__DATA__.
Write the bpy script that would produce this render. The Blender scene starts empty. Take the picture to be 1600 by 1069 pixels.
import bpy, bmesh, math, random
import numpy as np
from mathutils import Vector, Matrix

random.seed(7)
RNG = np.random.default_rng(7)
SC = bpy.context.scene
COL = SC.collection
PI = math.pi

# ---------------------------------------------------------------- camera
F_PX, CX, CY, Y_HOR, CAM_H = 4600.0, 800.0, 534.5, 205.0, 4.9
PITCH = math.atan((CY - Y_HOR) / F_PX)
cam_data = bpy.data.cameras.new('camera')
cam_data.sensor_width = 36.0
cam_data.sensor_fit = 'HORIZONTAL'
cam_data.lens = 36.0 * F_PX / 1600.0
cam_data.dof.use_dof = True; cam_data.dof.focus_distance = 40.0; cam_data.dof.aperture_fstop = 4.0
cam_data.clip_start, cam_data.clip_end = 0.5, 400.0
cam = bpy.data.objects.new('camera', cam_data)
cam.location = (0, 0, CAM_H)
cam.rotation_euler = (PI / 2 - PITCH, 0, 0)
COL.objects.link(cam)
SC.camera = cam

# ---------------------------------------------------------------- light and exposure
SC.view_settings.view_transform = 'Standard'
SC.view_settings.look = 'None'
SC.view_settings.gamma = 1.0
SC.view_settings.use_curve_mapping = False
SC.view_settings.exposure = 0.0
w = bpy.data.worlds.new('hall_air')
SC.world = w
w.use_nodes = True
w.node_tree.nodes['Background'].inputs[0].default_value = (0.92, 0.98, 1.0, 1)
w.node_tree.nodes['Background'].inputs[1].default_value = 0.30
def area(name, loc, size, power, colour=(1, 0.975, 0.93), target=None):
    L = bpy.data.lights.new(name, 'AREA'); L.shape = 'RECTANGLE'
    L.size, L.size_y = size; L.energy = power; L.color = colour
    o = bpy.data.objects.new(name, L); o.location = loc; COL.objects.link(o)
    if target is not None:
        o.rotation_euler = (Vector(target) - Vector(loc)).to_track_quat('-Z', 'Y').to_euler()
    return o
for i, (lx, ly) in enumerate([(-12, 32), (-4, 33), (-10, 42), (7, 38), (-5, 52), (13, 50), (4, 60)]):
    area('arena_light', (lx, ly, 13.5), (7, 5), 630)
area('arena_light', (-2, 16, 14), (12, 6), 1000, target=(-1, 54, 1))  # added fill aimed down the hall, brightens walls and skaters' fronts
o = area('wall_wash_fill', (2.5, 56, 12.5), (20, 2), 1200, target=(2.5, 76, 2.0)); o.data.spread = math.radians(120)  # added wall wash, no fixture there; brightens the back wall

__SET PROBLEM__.
Print only the lines from the top of the data above down to the line holding "PI = math.pi", inclusive.

__EXERCISE RESULT__.
Write the bpy script that would produce this render. The Blender scene starts empty. Take the picture to be 1600 by 1069 pixels.
import bpy, bmesh, math, random
import numpy as np
from mathutils import Vector, Matrix

random.seed(7)
RNG = np.random.default_rng(7)
SC = bpy.context.scene
COL = SC.collection
PI = math.pi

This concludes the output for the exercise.